EXERCISE OBJECTIVE: Your task is to copy each line that has the word "Take".

DATA IN THIS EXERCISE:
_ _ _ _ _

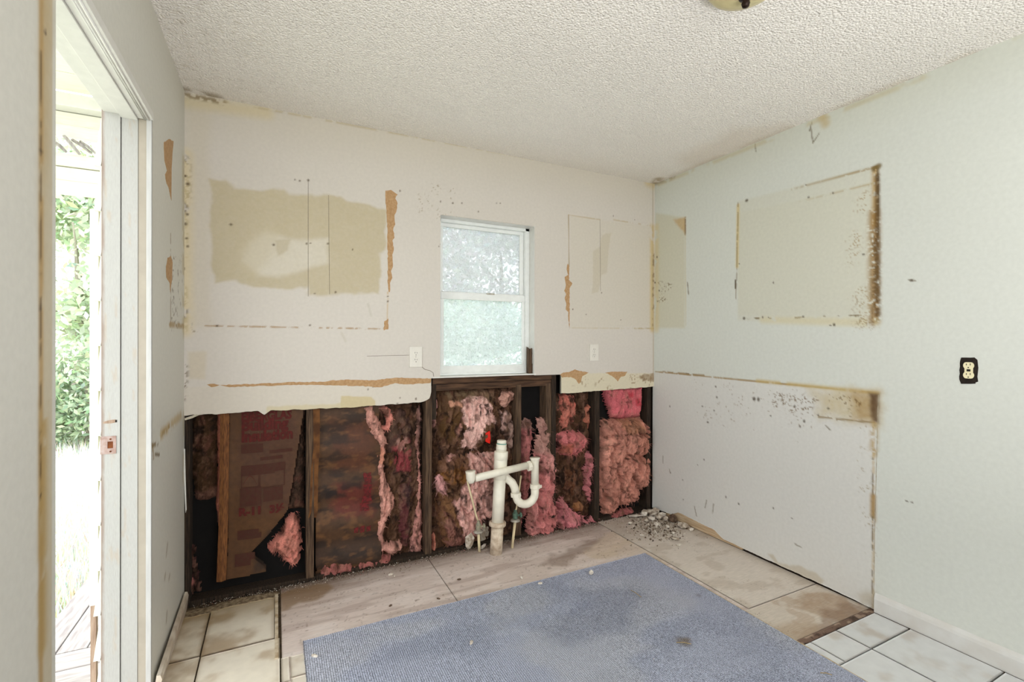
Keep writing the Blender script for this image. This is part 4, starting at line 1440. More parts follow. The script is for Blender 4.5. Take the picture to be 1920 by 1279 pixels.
def text_mesh(body, size, x, z, yfun, material, parent, name='printed_lettering', sx=1.0, bold=0.0, tilt=0.0):
    cu = bpy.data.curves.new('lettering', 'FONT')
    cu.body = body
    cu.size = size
    cu.resolution_u = 2
    cu.offset = bold
    ob = bpy.data.objects.new('lettering', cu)
    COL.objects.link(ob)
    dg = bpy.context.evaluated_depsgraph_get()
    me = bpy.data.meshes.new_from_object(ob.evaluated_get(dg))
    bpy.data.objects.remove(ob)
    bpy.data.curves.remove(cu)
    me.materials.clear()
    n = len(me.vertices)
    co = np.empty(n * 3)
    me.vertices.foreach_get('co', co)
    co = co.reshape(-1, 3)
    X = x + co[:, 0] * sx
    Z = z + co[:, 1] + tilt * co[:, 0]
    me.vertices.foreach_set('co', np.stack([X, yfun(X, Z), Z], 1).ravel())
    me.update()
    return finish(name, me, material, parent)


def ky(X, Z): return KY - kraft_wave(X, Z) - 0.0045


tx0 = bw(452, 850, 0.03)[0]
text_mesh('FIBERGLAS', 0.062, tx0, bw(460, 790, 0.03)[1], ky, M['print'], kr, sx=0.78, bold=0.003)
text_mesh('Building', 0.078, tx0, bw(460, 808, 0.03)[1], ky, M['print'], kr, sx=0.86, bold=0.004)
text_mesh('Insulation', 0.076, tx0, bw(460, 829, 0.03)[1], ky, M['print'], kr, sx=0.80, bold=0.004)


def print_rect(px0, py0, px1, py1, t=None):
    """a printed block, or its outline when t is given"""
    (a, b), (c, d) = bw(px0, py0, 0.03), bw(px1, py1, 0.03)
    rects = [(a, d, c, b)] if t is None else [(a, d, c, d + t), (a, b - t, c, b), (a, d, a + t, b), (c - t, d, c, b)]
    bm = bmesh.new()
    for (x0, z0, x1, z1) in rects:
        nx, nz = max(1, int((x1 - x0) / 0.02)), max(1, int((z1 - z0) / 0.02))
        g = [[bm.verts.new((x0 + (x1 - x0) * i / nx, ky(x0 + (x1 - x0) * i / nx, z0 + (z1 - z0) * j / nz), z0 + (z1 - z0) * j / nz)) for j in range(nz + 1)] for i in range(nx + 1)]
        for i in range(nx):
            for j in range(nz):
                bm.faces.new((g[i][j], g[i + 1][j], g[i + 1][j + 1], g[i][j + 1]))
    return bm_obj('printed_block', bm, M['print_small'], kr)


print_rect(452, 835, 493, 848)
for (a_, b_, c_, d_) in ((505, 845, 548, 847), (488, 858, 530, 860), (452, 875, 535, 881), (452, 884, 515, 887)):
    print_rect(a_, b_, c_, d_)
print_rect(452, 886, 486, 912, 0.003)
print_rect(487, 886, 534, 910, 0.003)
arc = [bw(456 + 26 * t, 909 - 16 * math.sin(math.pi * t), 0.03) for t in np.linspace(0, 1, 9)]
bm = bmesh.new()
for (a_, b_) in zip(arc[:-1], arc[1:]):
    vs = [bm.verts.new((u, float(ky(np.array(u), np.array(v))), v + dz)) for (u, v, dz) in ((a_[0], a_[1], -0.0015), (b_[0], b_[1], -0.0015), (b_[0], b_[1], 0.0015), (a_[0], a_[1], 0.0015))]
    bm.faces.new(vs)
bm_obj('printed_arc', bm, M['print'], kr)
for i in range(7):
    print_rect(450, 917 + i * 4.6, 490, 918.2 + i * 4.6)
    if i < 5: print_rect(494, 916 + i * 4.6, 530, 917.6 + i * 4.6)
text_mesh('R-11', 0.055, bw(447, 968, 0.03)[0], bw(447, 969, 0.03)[1], ky, M['print'], kr, bold=0.003)
text_mesh('3½', 0.055, bw(505, 962, 0.03)[0], bw(505, 962, 0.03)[1], ky, M['print'], kr, bold=0.003)
for (a_, b_, c_, d_) in ((445, 998, 485, 1001), (445, 1005, 490, 1008), (440, 1042, 478, 1048), (440, 1052, 470, 1060)):
    print_rect(a_, b_, c_, d_)

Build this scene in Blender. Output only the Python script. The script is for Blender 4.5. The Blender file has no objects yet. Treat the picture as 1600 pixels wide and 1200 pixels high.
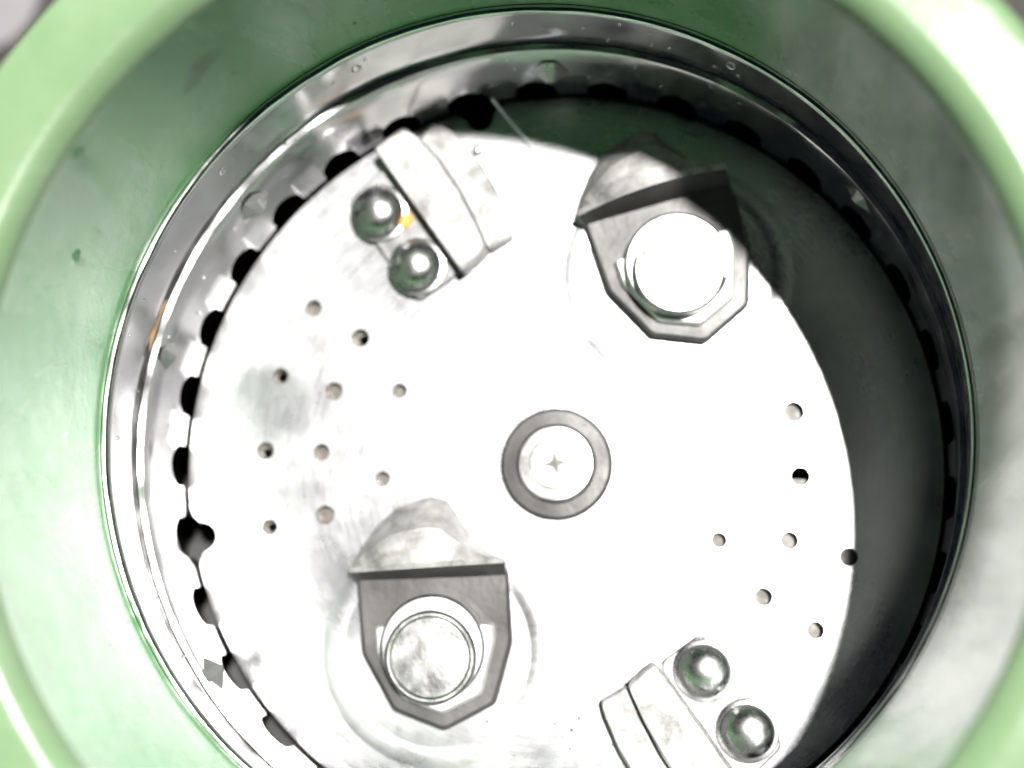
import bpy, bmesh, math, random
from mathutils import Vector, Matrix
from mathutils.geometry import delaunay_2d_cdt

random.seed(7)
S = 0.1                      # one disc radius = 0.1 m; all shapes below are in disc radii
scene = bpy.context.scene
C = scene.collection
PI = math.pi
R = math.radians

# ------------------------------------------------------------------ camera
cam_d = bpy.data.cameras.new('camera')
cam = bpy.data.objects.new('camera', cam_d)
C.objects.link(cam)
cam_d.sensor_width = 36.0
cam_d.lens = 36.0 * 2200.0 / 1600.0
cam_d.clip_start = 0.005
cam_d.clip_end = 200.0
cam.matrix_world = Matrix.Translation(Vector((0.2613, -0.2563, 3.7424)) * S) @ \
    Matrix.Rotation(0.1014, 4, 'Y') @ Matrix.Rotation(0.1251, 4, 'X')
cam_d.dof.use_dof = True
cam_d.dof.focus_distance = 3.43 * S
cam_d.dof.aperture_fstop = 4.2
scene.camera = cam

# ------------------------------------------------------------------ light
SUN = Vector((0.276, 0.193, 1.07)).normalized()
world = bpy.data.worlds.new('World')
scene.world = world
world.use_nodes = True
wn = world.node_tree
bg = wn.nodes['Background']
sky = wn.nodes.new('ShaderNodeTexSky')
sky.sky_type = 'NISHITA'
sky.sun_disc = False
sky.sun_elevation = math.asin(SUN.z)
sky.sun_rotation = math.atan2(SUN.x, SUN.y)
wn.links.new(sky.outputs[0], bg.inputs[0])
bg.inputs[1].default_value = 0.001
sun_d = bpy.data.lights.new('sun', 'SUN')
sun = bpy.data.objects.new('sun', sun_d)
C.objects.link(sun)
sun_d.energy = 5.0
sun_d.angle = R(2.6)
sun_d.color = (1.0, 0.97, 0.93)
sun.rotation_euler = (-SUN).to_track_quat('-Z', 'Y').to_euler()
sun.location = SUN * 2
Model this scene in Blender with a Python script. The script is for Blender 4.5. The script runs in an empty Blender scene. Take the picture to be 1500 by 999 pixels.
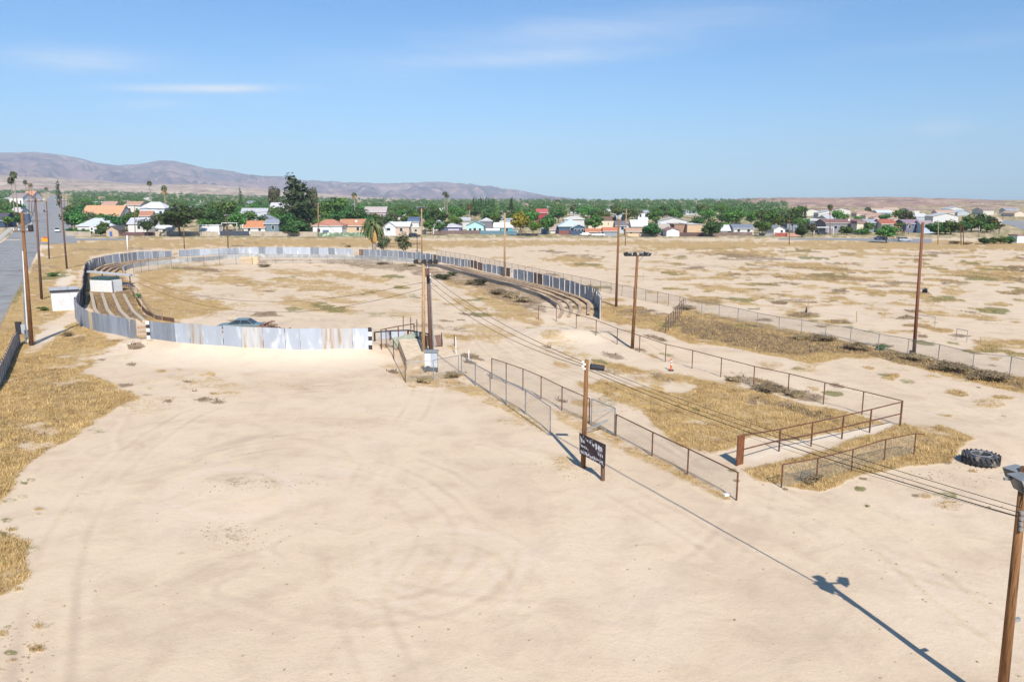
import bpy, math, random
import numpy as np
from mathutils import Vector, Matrix
random.seed(7); rng = np.random.default_rng(11)
sc = bpy.context.scene
COL = sc.collection
R = math.radians
# ------------------------------------------------------------------ camera
CAMH = 15.0; FPX = 1110.0; CX, CY = 750.0, 499.5; YH = 293.0
PITCH = math.atan((CY - YH) / FPX)
cp, sp = math.cos(PITCH), math.sin(PITCH)
cam_d = bpy.data.cameras.new('camera'); cam = bpy.data.objects.new('camera', cam_d); COL.objects.link(cam)
cam_d.sensor_width = 36.0; cam_d.lens = FPX / 1500.0 * 36.0; cam_d.clip_start = 0.5; cam_d.clip_end = 40000
cam.location = (0, 0, CAMH); cam.rotation_euler = (math.pi / 2 - PITCH, 0, 0)
sc.camera = cam
# ------------------------------------------------------------------ light, sky, exposure
SUN_EL = R(43.0); SUN_AZ = R(166.0)      # azimuth of the sun measured from +Y towards +X
SUN_DIR = Vector((math.sin(SUN_AZ) * math.cos(SUN_EL), math.cos(SUN_AZ) * math.cos(SUN_EL), math.sin(SUN_EL)))
sl = bpy.data.lights.new('sun', 'SUN'); sl.energy = 4.7; sl.angle = R(0.5); sl.color = (1.0, 0.95, 0.87)
so = bpy.data.objects.new('sun', sl); COL.objects.link(so); so.rotation_euler = SUN_DIR.to_track_quat('Z', 'Y').to_euler()
w = bpy.data.worlds.new('World'); sc.world = w; w.use_nodes = True
nt = w.node_tree; nt.nodes.clear()
def N(nt, t, **k):
    n = nt.nodes.new(t)
    for a, v in k.items(): setattr(n, a, v)
    return n
def mathn(nt, op, a, b=None, c=None, clamp=False):
    n = nt.nodes.new('ShaderNodeMath'); n.operation = op; n.use_clamp = clamp
    for i, v in enumerate((a, b, c)):
        if v is None: continue
        if isinstance(v, (int, float)): n.inputs[i].default_value = v
        else: nt.links.new(v, n.inputs[i])
    return n.outputs[0]
def mixc(nt, f, a, b, mode='MIX'):
    n = nt.nodes.new('ShaderNodeMix'); n.data_type = 'RGBA'; n.blend_type = mode
    for s, v in ((0, f), (6, a), (7, b)):
        if isinstance(v, (int, float)): n.inputs[s].default_value = v
        elif isinstance(v, tuple): n.inputs[s].default_value = (*v, 1) if len(v) == 3 else v
        else: nt.links.new(v, n.inputs[s])
    return n.outputs[2]
sky = N(nt, 'ShaderNodeTexSky', sky_type='NISHITA', sun_disc=False)
sky.sun_elevation = SUN_EL; sky.sun_rotation = SUN_AZ
sky.altitude = 200; sky.air_density = 1.0; sky.dust_density = 0.55; sky.ozone_density = 2.5
tc = N(nt, 'ShaderNodeTexCoord'); sep = N(nt, 'ShaderNodeSeparateXYZ'); nt.links.new(tc.outputs['Generated'], sep.inputs[0])
az = mathn(nt, 'ARCTAN2', sep.outputs[0], sep.outputs[1]); el = mathn(nt, 'ARCSINE', sep.outputs[2])
cmb = N(nt, 'ShaderNodeCombineXYZ'); nt.links.new(az, cmb.inputs[0])
nt.links.new(mathn(nt, 'ADD', mathn(nt, 'MULTIPLY', el, 7.0), mathn(nt, 'MULTIPLY', az, 0.6)), cmb.inputs[1])
nz = N(nt, 'ShaderNodeTexNoise'); nz.inputs['Scale'].default_value = 5.5; nz.inputs['Detail'].default_value = 8; nz.inputs['Roughness'].default_value = 0.6
nz.inputs['Distortion'].default_value = 0.6
nt.links.new(cmb.outputs[0], nz.inputs['Vector'])
base = mathn(nt, 'MULTIPLY', mathn(nt, 'SUBTRACT', nz.outputs[0], 0.5, clamp=True), 0.9)
total = None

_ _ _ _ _

ANSWER BELOW:
Keep writing the Blender script for this image. This is part 4, starting at line 1440. More parts follow. The script is for Blender 4.5. Take the picture to be 1920 by 1279 pixels.
Model this scene in Blender with a Python script. The script is for Blender 4.5. The script runs in an empty Blender scene. Take the picture to be 1500 by 999 pixels.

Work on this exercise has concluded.